Prediction Model for Projectile Ballistic Characteristics in Multi-Layered Spaced Concrete Thin Targets Based on CNN

To address the high computational cost of traditional ballistic prediction methods and their difficulty in meeting rapid assessment needs, this paper proposes an efficient predictive model based on a Convolutional Neural Network (CNN) for the penetration ballistics of multi-layer thin concrete targets. First, using a numerically simulated method validated through experiments, the significant influence of projectile angular velocity on trajectory deflection was analyzed and confirmed. This parameter was subsequently identified as a key projectile-target engagement condition. By systematically adjusting initial parameters, a dataset containing 127 cases of single-layer thin concrete target penetration was constructed.
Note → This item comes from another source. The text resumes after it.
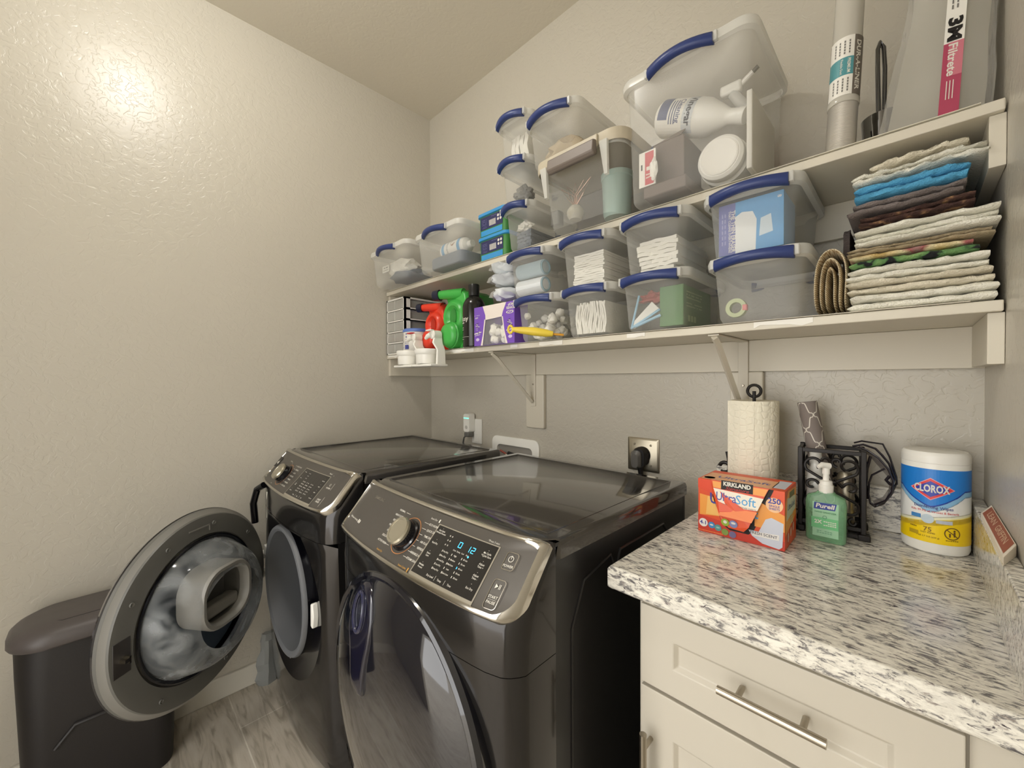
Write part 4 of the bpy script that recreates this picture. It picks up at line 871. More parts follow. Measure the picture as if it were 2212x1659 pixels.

Building on this, a high-precision ballistic prediction model for single-layer target penetration was developed, with projectile parameters, target parameters, and engagement conditions as inputs, and post-impact projectile motion parameters as outputs. Furthermore, by integrating rigid-body kinematic equations describing the projectile's flight between targets, a complete penetration-flight iterative prediction framework was established, enabling rapid prediction of ballistic characteristics for multi-layer spaced thin concrete targets. The results indicate that an increase in counterclockwise angular velocity leads to a positive rise in radial residual velocity behind the target and upward trajectory deflection, while clockwise angular velocity produces the opposite effect. These findings clearly demonstrate that projectile angular velocity is a critical and non-negligible parameter in thin-target penetration. For single-layer target scenarios, the model demonstrated strong predictive performance, with mean MSE values for the training and test sets stabilizing around 0.0012 and 0.0019, respectively. In multi-layer target predictions, while maintaining accuracy (maximum relative error in residual velocity of 10.65% and maximum absolute error in attitude angle of 3.47°), the model's computation time was only 0.05% of that required by traditional numerical simulation methods. This study not only reveals the influence of the key factor—projectile angular velocity—on penetration ballistics but also offers a novel modeling paradigm of "data-driven + physics-equation fusion," providing an important methodological reference for weapon damage effectiveness assessment and design optimization.